Published: 16th July 2015 04:09 AM  |   Last Updated: 16th July 2015 08:34 AM   |  A+A-

CHENNAI: Valentino Rossi, it is for most. Some of the younger racers will say Dani Pedrosa or Casey Stoner. But ask Arunagiri Prabhu who among the giants of motor racing inspired him to get on a bike and all you will get is a sheepish smile in reply. “I never had a television at home, so never saw any of these guys race,” he says.

His father is a plumber, while his mother sells flowers. Perhaps the only thing that ties Prabhu to a paddock, dominated by designer sunglasses and energy drinks more expensive than what it would take to feed his family for a day, is that he is exceedingly fast on two wheels.

Fund Crunch.jpg“I started out doing stunts on bicycles. We had the occasional bicycle race as well. It was during one such race that I saw a motorbike race with (ten-time national champion) Rajini Krishnan and others,” says the Triplicane native. It was love at first sight.

After dropping out of school, Prabhu was working as a mechanic at his uncle’s workshop. Learning of his nephew’s love for racing, he fixed Prabhu up with his first bike in 2007. Within two years, he left behind even pros. “I finished third in the National Championships in 2009 and first in the Honda One-make championships,” he says. 

The very next year, he joined Team MotoRev where his idol Rajini Krishnan raced. But a bigger boost was to come when he was picked up by Honda to race in the Asia Dream Cup — a racing series featuring 18 racers under the age of 23 from across the continent — in 2013 and 2014. He was one of the three Indians who were selected for the event.

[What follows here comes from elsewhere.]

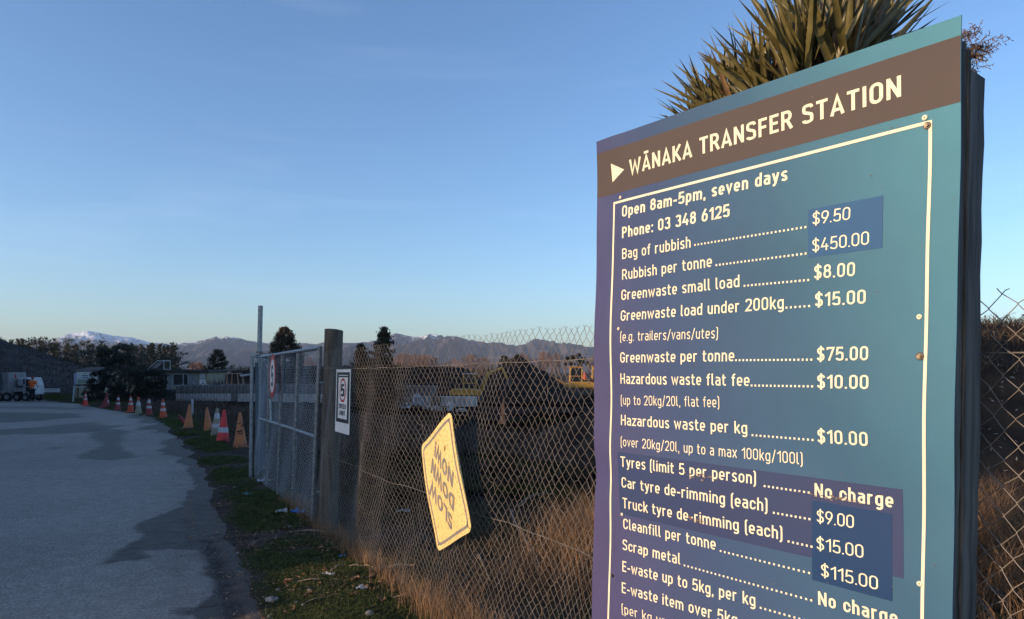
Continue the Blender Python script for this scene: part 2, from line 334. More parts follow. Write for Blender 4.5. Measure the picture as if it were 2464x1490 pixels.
H = H + np.where(verge, 0.10 * sstep(0, 1.0, GX - side) * (fbm(GX * 1.7, GY * 1.7, 5) - 0.35) + 0.02 * sstep(0, .6, GX - side), -0.004)
# tyre ruts with lug prints beside the asphalt
rc = edgeX(GY) - 0.16; rut = np.exp(-((GX - rc) / 0.085) ** 2) * (GY < 6.6) * (GY > 2)
H -= rut * 0.018 * (1 + 0.6 * np.sin(GY * 2 * math.pi / 0.055)); mudv = np.maximum(mudv, rut); dryf *= 1 - rut
rc2 = edgeX(GY) - 0.50; rut2 = np.exp(-((GX - rc2) / 0.07) ** 2) * (GY < 6.2) * (GY > 2) * 0.2
H -= rut2 * 0.006; mudv = np.maximum(mudv, rut2 * .8); dryf *= 1 - .6 * rut2
crk = [tuple(hit(*z5(p))[:2]) for p in ((1150, 1428), (1190, 1420), (1280, 1408), (1360, 1400), (1420, 1404), (1480, 1396))]
cy_ = np.interp(GX, [p[0] for p in crk], [p[1] for p in crk]); cm = np.exp(-((GY - cy_ - .02 * (fbm(GX * 14, GY * 0, 3) - .5)) / .012) ** 2) * (GX > crk[0][0]) * (GX < crk[-1][0]); dryf *= 1 - cm; mudv = np.maximum(mudv, cm); H -= .012 * cm
far = sstep(150, 2000, Q); grass = np.maximum(grass * (1 - far), far * 0.3); mudv = np.maximum(mudv, far)
na, nr = len(ang), len(rad)
idx = np.arange(na * nr).reshape(nr, na)
quads = np.stack([idx[:-1, :-1], idx[:-1, 1:], idx[1:, 1:], idx[1:, :-1]], -1).reshape(-1, 4)
V = np.stack([GX, GY, H], -1).reshape(-1, 3)
mask = np.stack([np.clip(dryf, 0, 1), np.clip(grass, 0, 1), np.clip(mudv, 0, 1), np.where(GY > 0, 1 - sstep(0.3, 1.6, GX - FX(GY)) * (1 - sstep(70, 110, GY)) * (0.55 + .45 * sstep(.4, .55, fbm(GX * .3, GY * .3, 4))), 1)], -1).reshape(-1, 4)
qr = isroad.ravel()[quads].all(1)
GROUND_NORMAL = {}
def submesh(name, q, m):
    u, inv = np.unique(q, return_inverse=True)
    o = fast_obj(name, V[u], inv.reshape(-1, 4)[:, ::-1], m)
    at_ = o.data.color_attributes.new('mask', 'FLOAT_COLOR', 'POINT'); at_.data.foreach_set('color', mask[u].astype(np.float32).ravel())
    o.data.polygons.foreach_set('use_smooth', [True] * len(o.data.polygons)); tag(o, kind='structure'); return o
road = submesh('road', quads[qr], ground_material('wet_patched_asphalt', True))
ground = submesh('ground', quads[~qr], ground_material('verge_earth', False))
mesh_obj('ground_under_camera', [(0.32 * math.sin(a), 0.32 * math.cos(a), 0.0) for a in np.linspace(0, 2 * math.pi, 24, endpoint=False)][::-1], [tuple(range(24))], ground.data.materials[0]).name = 'ground'
for o in C.objects:
    if o.name.startswith('ground') and 'kind' not in o: tag(o, kind='structure')

def gh(X, Y):
    """height incl. verge relief"""
    X = np.asarray(X, float); Y = np.asarray(Y, float); sd_ = edgeX(Y) + 0.35 * (fbm(X * 1.3, Y * 1.3, 4) - 0.5) * np.clip(Y / 8, 0.3, 2)
    return gz(X, Y) + np.where(X > sd_, 0.10 * sstep(0, 1.0, X - sd_) * (fbm(X * 1.7, Y * 1.7, 5) - 0.35) + 0.02 * sstep(0, .6, X - sd_), 0)

# ================================================================= MOUNTAINS
ridge = [(-700, 838), (-300, 832), (0, 834), (60, 830), (95, 822), (130, 815), (160, 806), (178, 800), (200, 797), (225, 800), (250, 803), (270, 805), (300, 808), (340, 817), (380, 824), (430, 827), (445, 826), (470, 822), (500, 815), (520, 812), (535, 811), (543, 807), (552, 811), (575, 815), (600, 821), (640, 826), (690, 829), (740, 827), (790, 824), (850, 826), (880, 824), (905, 820), (925, 812), (945, 805), (955, 803), (975, 804), (995, 807), (1015, 809), (1034, 805), (1055, 807), (1072, 812), (1082, 810), (1100, 812), (1120, 816), (1144, 820), (1180, 824), (1215, 827), (1251, 832), (1270, 826), (1282, 819), (1293, 817), (1315, 818), (1342, 823), (1370, 827), (1405, 833), (1438, 834), (1600, 842), (1900, 846), (2300, 840), (2600, 836), (3200, 846)]
rx_ = np.array([p[0] for p in ridge]); ry_ = np.array([p[1] for p in ridge])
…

But now, Arunagiri Prabhu finds himself at a crossroads. At 24, he is too old to race in the Dream Cup and despite regularly winning races in the national championships, sponsorship to take part in other international races remains a distant dream.

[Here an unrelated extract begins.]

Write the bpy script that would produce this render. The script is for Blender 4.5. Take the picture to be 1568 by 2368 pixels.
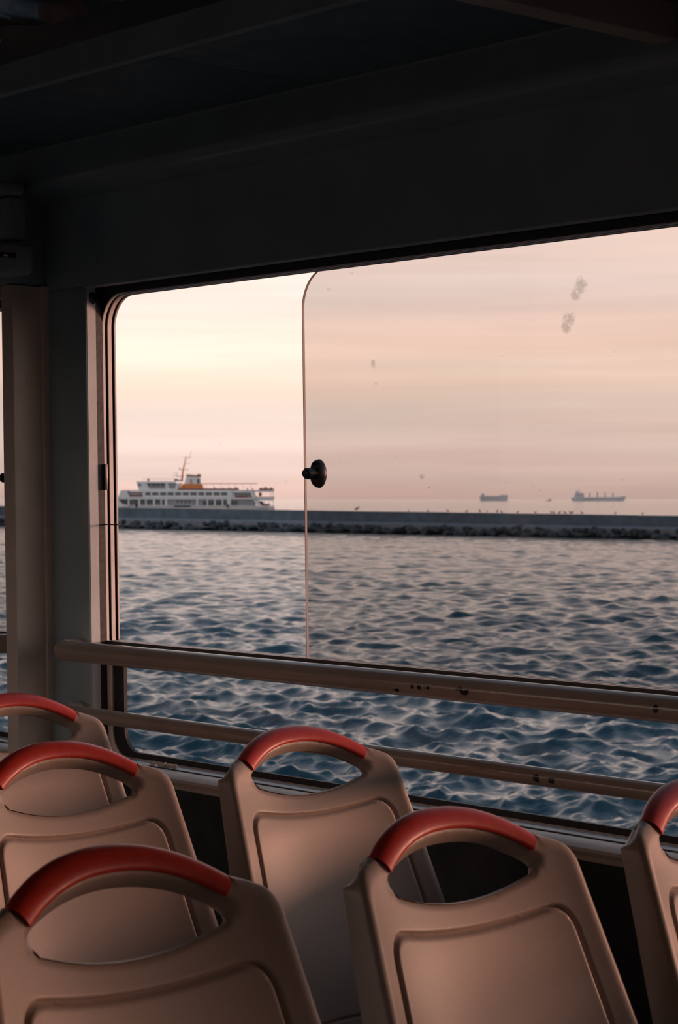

“It is not like I can pay from my own pocket and race abroad. My sole source of income was what I got from working as a mechanic. But I have quit that too to focus on my racing career,” he says.

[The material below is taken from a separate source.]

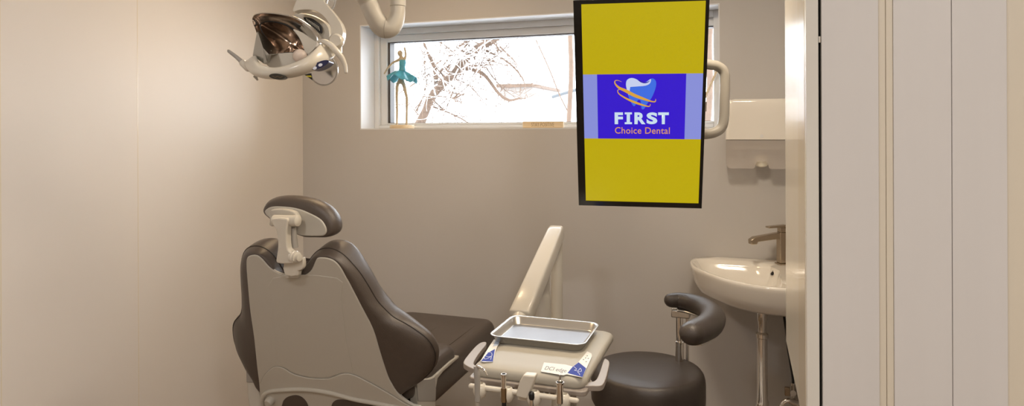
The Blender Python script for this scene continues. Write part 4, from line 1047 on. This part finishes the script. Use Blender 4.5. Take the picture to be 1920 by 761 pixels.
# hanging round mirror disc and warning sticker
dc = L(868, 552, .03)
mdisc = obj('mirror_disc', lathe([(.045, .012), (.047, .008), (.047, 0), (.0455, -.002), (.044, .0), (0, .001)], axis(dc, (-FW + Vector((-.25, 0, -.15))).normalized()) @ Matrix.Scale(-1, 4, (0, 0, 1)), segs=48), m_mirror, lamp, label='round mirror disc')
obj('disc_edge', tube([axis(dc, (-FW + Vector((-.25, 0, -.15))).normalized()) @ Vector((.0468 * math.cos(t * math.pi / 24), .0468 * math.sin(t * math.pi / 24), .001)) for t in range(48)], .0014, segs=6, closed=True), m_greyp, mdisc)
wst = obj('warning_sticker', slab([L(722, 592, -.02), L(775, 580, -.02), L(785, 636, -.02)], FW, 0, .004), m_black, lamp)
obj('yellow_stripe', slab([L(732, 600, -.0225), L(772, 598, -.0225), L(778, 612, -.0225), L(745, 608, -.0225)], FW, 0, .002), m_yellow, wst)
# arm from the lamp up and over to the ceiling column
AT = 2.25
def Q(x, y, o=0): return P(540 + x / 8, y / 8, AT + o)
cold = Q(1645, 40)
arm_p = [Q(930, -420, -.1), Q(1050, -220, -.05), Q(1180, 0), Q(1270, 190), Q(1340, 320), Q(1400, 400), Q(1480, 430), Q(1560, 400), Q(1620, 300), Q(1645, 190), Q(1648, 100)]
obj('elbow_arm', tube(cr(arm_p, 6), crs([.030, .031, .031, .031, .032, .033, .033, .031, .028, .0255, .0245], 6), segs=28), m_white2, lamp)
obj('elbow_cable', tube(cr([Q(1050, -60, -.01), Q(1120, 60, -.01), Q(1200, 210, -.01), Q(1270, 350, -.01), Q(1345, 480, -.01)], 4), .009, segs=10), m_groove, lamp)
obj('elbow_seam', tube([Q(1470, 430) + (Vector((.0345 * math.cos(a * math.pi / 16) * 1, 0, 0)) * 0) + RT * .0 + UP * .0 + (FW * math.cos(a * math.pi / 16) + (UP * .98 + RT * .1) * math.sin(a * math.pi / 16)) * .0334 for a in range(32)], .0006, segs=5, closed=True), m_groove, lamp)
top = Q(1648, 100)
obj('ceiling_column', lathe([(.0245, 0), (.0265, .002), (.0265, .024), (.022, .027), (.022, ZC - top.z - .03), (.07, ZC - top.z - .025), (.07, ZC - top.z)], T(top), segs=32), m_white2, lamp)
top2 = arm_p[0]
obj('upper_link', tube(cr([top2, top2 + Vector((-.03, 0, .06)), L(870, -140, .01) + Vector((0, 0, .10)), L(865, -60, .01)], 6), .024, segs=20), m_white2, lamp)

# ------------------------------------------------------------------ light
def area(name, loc, size, energy, col, rot=(0, 0, 0), sy=None):
    l = bpy.data.lights.new(name, 'AREA'); l.energy = energy; l.color = col; l.size = size
    if sy: l.shape = 'RECTANGLE'; l.size_y = sy
    o = bpy.data.objects.new(name, l); COL.objects.link(o); o.location = loc; o.rotation_euler = rot; return o
warm = (1.0, .845, .66)
neutral = (1.0, .95, .92)
for i, (x, y, e, c_) in enumerate(((-.15, 2.0, 21, warm), (-1.2, .1, 16, neutral), (.75, -.3, 35, neutral), (XL + .95, 2.55, 10.5, (1.0, .72, .42)))):  # passage panel is added, unseen, giving the door panels flash-like neutral light
    f_ = thing('ceiling_light', ('square ceiling light panel above the instrument table', 'square ceiling light panel behind the camera', 'added light panel over the passage, lighting the door', 'square ceiling light panel in the corner by the window')[i], 'ceiling light', (x, y, ZC - .02), 'ceiling light panels')
    obj('fixture_frame', box((x - .16, y - .16, ZC - .018), (x + .16, y + .16, ZC)), m_frame, f_)
    area('ceiling_lamp', (x, y, ZC - .03), .28, e, c_)
w = bpy.data.worlds.new('sky'); sc.world = w; w.use_nodes = True; nt = w.node_tree
bg = nt.nodes['Background']; bg.inputs['Color'].default_value = (.88, .94, 1.0, 1); bg.inputs['Strength'].default_value = 10.0

sc.view_settings.view_transform = 'Standard'; sc.view_settings.look = 'None'
sc.view_settings.gamma = 1; sc.view_settings.exposure = 0; sc.view_settings.use_curve_mapping = False
sc.cycles.use_denoising = True
sc.cycles.max_bounces = 8; sc.cycles.diffuse_bounces = 5; sc.cycles.glossy_bounces = 4; sc.cycles.transparent_max_bounces = 12
sc.cycles.sample_clamp_indirect = 6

It’s not possible to do both at the same time. “I have to go through a rigorous training regimen everyday if I am to improve as a racer. I cannot do that while still being a mechanic,” he adds.

There could perhaps be no better summation of his career than his performance in the National Racing Championships last weekend.

After dominating his first race and cruising to victory, he took a tumble in the next and sprained his leg.

“But that is life, isn’t it? You have to pick yourself up and race again,” signs off the racer.